Algebra help?

Question

Consider the following functions 

f(x) = x/ x+ 6 and g(x)= 6/x 

Find f(g(x)) and it's domain 

Find g(f(x)) and it's domain 

Find f(f(x)) and it's domain 

And 
Find g(g(x)) and it's domain

 

Answer 1

The functions are f(x) = x/(x - 6) and g(x) = 6/x.

(1).

f[g(x)] = f[6/x]                               [ Since g(x) = 6/x ]

          = (6/x)/[(6/x) - 6]                [ Since f(x) = x/(x - 6) ]

          = (6/x)/[(6 - 6x)/x]

          = 1/(1 - x).

The denominator not equals to zero, 1 - x ≠ 0 ⇒ x ≠ 1, because it is un defined.

The domain of f(g(x)) = {x ∈ R, x ≠ 1}, where R is any real number.

 

(2).

g[f(x)] = g[x/(x - 6)]                     [ Since f(x) = x/(x - 6) ]

          = 6 / [x/(x - 6)]                  [ Since g(x) = 6/x ]

          = 6(x - 6) / x

The denominator not equals to zero, x ≠ 0, because it is undefined.

The domain of g[f(x)] = {x ∈ R, x ≠ 0}, where R is any real number.

 

(3).

f[f(x)] = f[x/(x - 6)]                                       [ Since f(x) = x/(x - 6) ]

          = [x/(x - 6)] / { [x/(x - 6)] - 6}             [ Since f(x) = x/(x - 6) ]

          = x / [x - 6(x - 6)]

          = x / (- 5x + 36)

The denominator not equals to zero, - 5x + 36 ≠ 0 ⇒ x ≠ 36/5, because it is undefined.

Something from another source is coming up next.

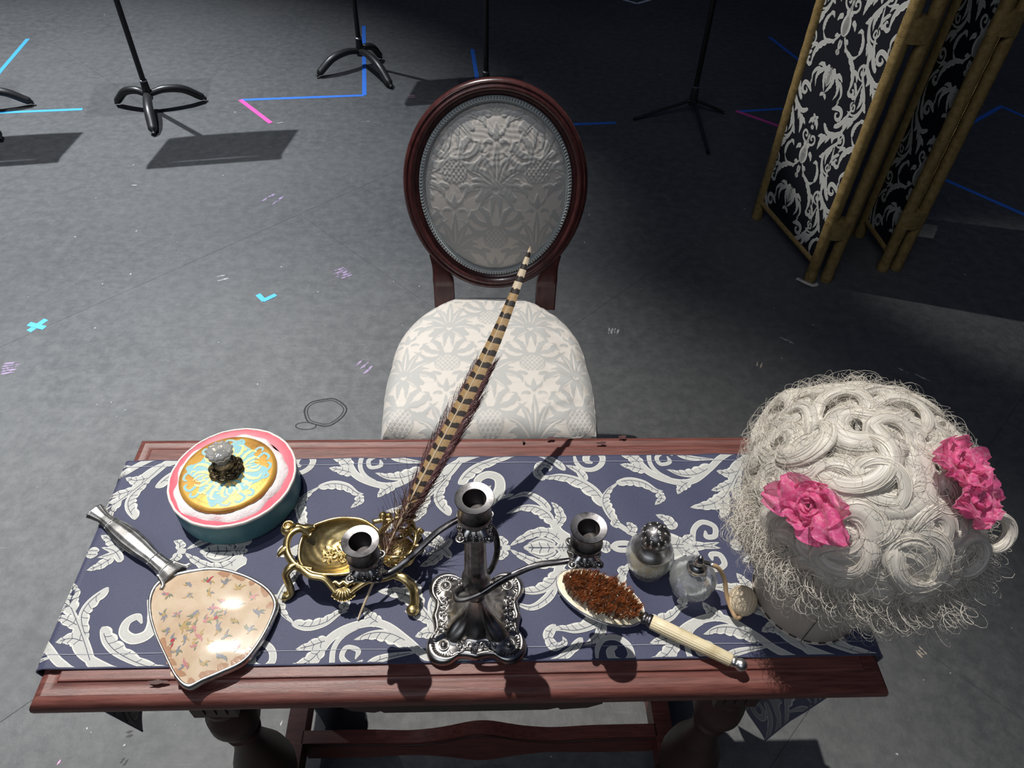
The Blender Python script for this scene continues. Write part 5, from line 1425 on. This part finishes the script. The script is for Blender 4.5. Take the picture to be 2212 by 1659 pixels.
mb.lathe([(0.010, 0.0555)] + [(p[0], p[1] - 0.0005) for p in inner[1:-1]] + [(0, 0.004)], 60, cap=False)
obj('glass_body', mb, 'cut_glass', pb, smooth=True, angle=25)
mb = MB(); mb.lathe([(0.0, 0.0045), (0.0205, 0.0045), (0.0255, 0.014), (0.0265, 0.0165), (0.024, 0.0175), (0.0, 0.0185)], 40, mod=lambda t, r, z: r * (1 + 0.02 * math.sin(5 * t))); obj('contents', mb, 'yellow_powder', pb)
mb = MB(); mb.lathe([(0.0275, 0.0462), (0.0272, 0.0475), (0.0215, 0.0530), (0.0165, 0.0580), (0.0145, 0.0620), (0.0140, 0.0650), (0.0160, 0.0665), (0.0155, 0.068), (0.01, 0.068)], 56, cap=False); obj('silver_shoulder', mb, 'bright_silver', pb)
mb = MB(); CZ = 0.0670
mb.lathe([(0.012, CZ), (0.0190, CZ + 0.0005), (0.0202, CZ + 0.002), (0.0200, CZ + 0.0065), (0.0188, CZ + 0.012), (0.0155, CZ + 0.0175), (0.010, CZ + 0.0215), (0.004, CZ + 0.0235), (0.0, CZ + 0.024)], 56)
capo = obj('cap', mb, 'dark_silver', pb)
mb = MB()
def dome(a, q):   # q 0 top .. 1 edge
    r = 0.0196 * math.sin(q * PI / 2 * 0.97); z = CZ + 0.0055 + 0.0186 * math.cos(q * PI / 2); return np.array([r * math.cos(a), r * math.sin(a), z])
rc = np.random.default_rng(21)
for ringq, cnt in ((0.18, 3), (0.45, 7), (0.72, 11), (0.93, 15)):
    for k in range(cnt):
        a = 2 * PI * k / cnt + ringq * 5; pts = []
        sg = 1 if k % 2 else -1
        for t in np.linspace(0, 1, 14):
            q2 = ringq + 0.11 * (1 - 0.8 * t) * math.cos(8.5 * t * sg); a2 = a + 0.11 / max(0.2, math.sin(ringq * PI / 2)) * (1 - 0.8 * t) * math.sin(8.5 * t * sg); pts.append(dome(a2, min(1.0, q2)))
        mb.tube(pts, np.linspace(0.0007, 0.0010, 14), 6)
        mb.ball(dome(a, ringq), 0.0012, 6, 5)
obj('embossing', mb, 'bright_silver', capo)

# ------------------------------------------------------------------ atomizer
mat('frosted_glass', (0.93, 0.95, 0.96), 0.14, transmission=0.90, ior=1.42, bump=[(140, 0.3, 0.002)])
mat('chrome', (0.74, 0.75, 0.77), 0.24, 1.0)
mat('rubber_tan', (0.52, 0.36, 0.21), 0.5, var=(60, (0.42, 0.27, 0.14), 0.4, 0.65))
mat('net_cream', (0.70, 0.58, 0.42), 0.75, bump=[(500, 0.4, 0.001)])
AX, AY = 0.812, 0.1345
atm = on_table('perfume_atomizer', 'frosted fluted glass atomizer with chrome top and netted cream squeeze bulb', 'perfume atomizer', AX, AY, 0.0035)
bd = [(0.0, 0.0), (0.0165, 0.0), (0.0185, 0.002), (0.0230, 0.010), (0.0285, 0.021), (0.0308, 0.031), (0.0285, 0.041), (0.0215, 0.048), (0.0140, 0.0515), (0.0115, 0.0545), (0.0115, 0.058)]
prof = smooth_path([(r, z, 0) for r, z in bd], 4)[:, :2]
def flu(t, r, z):
    if r < 0.013: return r
    return r * (0.93 + 0.085 * abs(math.cos(2.5 * t + 0.4)) ** 0.5 + 0.012 * math.cos(25 * t) * (abs(math.cos(2.5 * t + 0.4)) > 0.75))
mb = MB(); mb.lathe([tuple(p) for p in prof], 140, mod=flu, cap=False); mb.lathe([(0.009, 0.058), (0.009, 0.052), (0.013, 0.046), (0.019, 0.038), (0.021, 0.030), (0.018, 0.018), (0.013, 0.008), (0, 0.007)], 40, cap=False)
obj('glass_body', mb, 'frosted_glass', atm)
mb = MB(); mb.lathe([(0.0120, 0.0540), (0.0130, 0.0545), (0.0132, 0.0590), (0.0118, 0.0605), (0.0126, 0.0620), (0.0120, 0.0640), (0.0080, 0.0665), (0.0062, 0.0690), (0.0060, 0.0720), (0.0068, 0.0735), (0.0062, 0.0760), (0.0040, 0.0815), (0.0018, 0.0850), (0.0, 0.0855)], 40); obj('chrome_top', mb, 'chrome', atm)
mb = MB(); nz = np.array([0.92, -0.16, 0.0]); mb.tube([nz * 0.004 + [0, 0, 0.0715], nz * 0.013 + [0, 0, 0.0705], nz * 0.0175 + [0, 0, 0.069]], [0.0034, 0.0036, 0.0032], 12); obj('nozzle', mb, 'chrome', atm)
bl = np.array([0.8745 - AX, 0.1085 - AY, 0.0185])
end = bl + np.array([-0.004, -0.0155, -0.004])
mb = MB(); path = smooth_path([nz * 0.0165 + [0, 0, 0.0692], nz * 0.028 + [0, 0, 0.063], nz * 0.040 + [0, -0.004, 0.044], nz * 0.046 + [0, -0.018, 0.022], end + np.array([-0.007, -0.004, -0.004]), end + [0.002, 0, 0]], 8)
mb.tube(path, 0.0029, 10); obj('tube', mb, 'rubber_tan', atm)
mb = MB(); Pb = []
n1, n2 = 34, 88
ax_ = unit(bl - end); e1 = unit(np.cross(ax_, [0, 0, 1.0])); e2 = np.cross(e1, ax_)
for i in range(n1):
    q = PI * (i + 0.5) / n1; r = 0.0178 * math.sin(q) ** 0.85; hgt = -0.0192 * math.cos(q); t = np.linspace(0, 2 * PI, n2, endpoint=False)
    rm = r * (1 + 0.035 * np.cos(22 * t) * (1 if i > 16 else 0.5 + 0.5 * (i % 2)) + (0.025 * (i % 2) if i < 18 else 0))
    Pb.append(bl + np.outer(np.cos(t) * rm, e1) + np.outer(np.sin(t) * rm, e2) + ax_ * hgt)
mb.grid(np.array(Pb), close_v=True); mb.f.append(tuple(range(n2))[::-1]); mb.mi.append(0); mb.f.append(tuple((n1 - 1) * n2 + j for j in range(n2))); mb.mi.append(0); obj('squeeze_bulb', mb, 'net_cream', atm, smooth=True)
mb = MB(); mb.ball(end + [0.001, -0.001, 0.001], 0.0036, 10, 8); obj('bulb_ferrule', mb, 'ivory', atm)

# ------------------------------------------------------------------ wig block and wig
mat('canvas', (0.56, 0.50, 0.44), 0.75, var=(18, (0.48, 0.42, 0.36), 0.4, 0.7), bump=[(500, 0.25, 0.001)])
mat('seam_dark', (0.05, 0.04, 0.035), 0.8)
mat('wig_hair', (0.80, 0.76, 0.69), 0.38, spec=0.45, sheen=0.15, attr='Col')
mat('wig_under', (0.62, 0.58, 0.52), 0.6, bump=[(120, 0.6, 0.003)])
mat('organza', (0.90, 0.13, 0.38), 0.45, alpha=0.74, sheen=0.6, var=(260, (0.98, 0.45, 0.62), 0.48, 0.70), bump=[(55, 0.5, 0.004)])
def add_translucency(name, amount):
    nt = MATS[name].node_tree; b = nt.nodes['Principled BSDF']; out = nt.nodes['Material Output']
    tr = nt.nodes.new('ShaderNodeBsdfTranslucent'); mx = nt.nodes.new('ShaderNodeMixShader'); mx.inputs[0].default_value = amount
    src = b.inputs['Base Color'].links
    if src: nt.links.new(src[0].from_socket, tr.inputs['Color'])
    else: tr.inputs['Color'].default_value = b.inputs['Base Color'].default_value
    nt.links.new(b.outputs[0], mx.inputs[1]); nt.links.new(tr.outputs[0], mx.inputs[2]); nt.links.new(mx.outputs[0], out.inputs['Surface'])
add_translucency('wig_hair', 0.30)
add_translucency('organza', 0.35)
WX, WY = 0.988, 0.138
block = on_table('wig_block', 'cream canvas head block with stitched seam under the white wig', 'wig block', 0.963, 0.121, 0.0035)
mb = MB(); n = 56; th = np.linspace(0, 2 * PI, n, endpoint=False); P = []
for z, rx, ry, oy in [(0.0, 0.054, 0.056, 0), (0.002, 0.060, 0.062, 0), (0.012, 0.066, 0.068, 0), (0.035, 0.070, 0.072, 0), (0.065, 0.076, 0.079, 0.0), (0.10, 0.083, 0.088, 0), (0.15, 0.092, 0.099, 0), (0.20, 0.092, 0.10, 0), (0.25, 0.078, 0.086, 0), (0.285, 0.045, 0.05, 0), (0.295, 0.0, 0.0, 0)]:
    sh_ = min(1.0, max(0, z - 0.01) / 0.15)
    P.append(np.stack([0.014 * sh_ + rx * np.cos(th), 0.030 * sh_ + ry * np.sin(th), np.full(n, z)], 1))
mb.grid(np.array(P), close_v=True, flip=True); mb.f.append(tuple(range(n))[::-1]); mb.mi.append(0); obj('head', mb, 'canvas', block)
mb = MB(); mb.tube(np.stack([0.0655 * np.cos(th), 0.0675 * np.sin(th), np.full(n, 0.009)], 1), 0.0022, 6, closed=True); obj('base_piping', mb, 'canvas', block)
mb = MB()
for k in range(46):
    if k % 2: continue
    a = [2 * PI * (k + q) / 46 for q in (0, 0.5, 1.0)]
    mb.tube([(0.0672 * math.cos(x), 0.0692 * math.sin(x), 0.013) for x in a], 0.0009, 5)
zz = np.linspace(0.01, 0.16, 16)
mb.tube([(0.014 * (z - .01) / .15 + (0.0668 + 0.00021 * 1000 * (z - 0.01) * 0.9) * math.cos(-1.95), 0.030 * (z - .01) / .15 + (0.0695 + 0.00024 * 1000 * (z - 0.01)) * math.sin(-1.95), z) for z in zz], 0.0005, 5)
obj('stitching', mb, 'seam_dark', block)

wig = on_table('wig', 'curly white powdered wig trimmed with pink organza rosettes', 'wig', WX, WY, 0.0)
WC = np.array([-0.012, 0.014, 0.200]); WS = np.array([0.112, 0.122, 0.104])
R_TW = np.stack([TU, TV, np.array([0, 0, 1.0])])           # world -> table axes
WORG = table_world(WX, WY, 0.0)
def wig_hit(px, py, grow=0.0):
    """point on the wig's form under a picture point, in the wig's own axes"""
    o = R_TW @ (CAM_O - WORG) - WC; d = R_TW @ ray(px, py); s = WS + grow
    o2, d2 = o / s, d / s
    a, b, c = d2 @ d2, o2 @ d2, o2 @ o2 - 1
    disc = b * b - a * c
    if disc < 0: t = -b / a; p = o + d * t; p = p / np.linalg.norm(p / s); return p + WC
    t = (-b - math.sqrt(disc)) / a
    return o + d * t + WC
def wig_normal(p): return unit((p - WC) / WS ** 2)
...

The domain of f[f(x)] = {x ∈ R, x ≠ 36/5}, where R is any real number.

 

(4).

g[g(x)] = g[6/x]                                       [ Since g(x) = 6/x ]

          = 6 / [6/x]                                    [ Since g(x) = 6/x ]

          = x.

The above function represents the linear function, there is no restriction of the domain, because it has no negative square root and it has no denominator with variable x

The domain of g[g(x)] = {x ∈ R}, where R is any real number.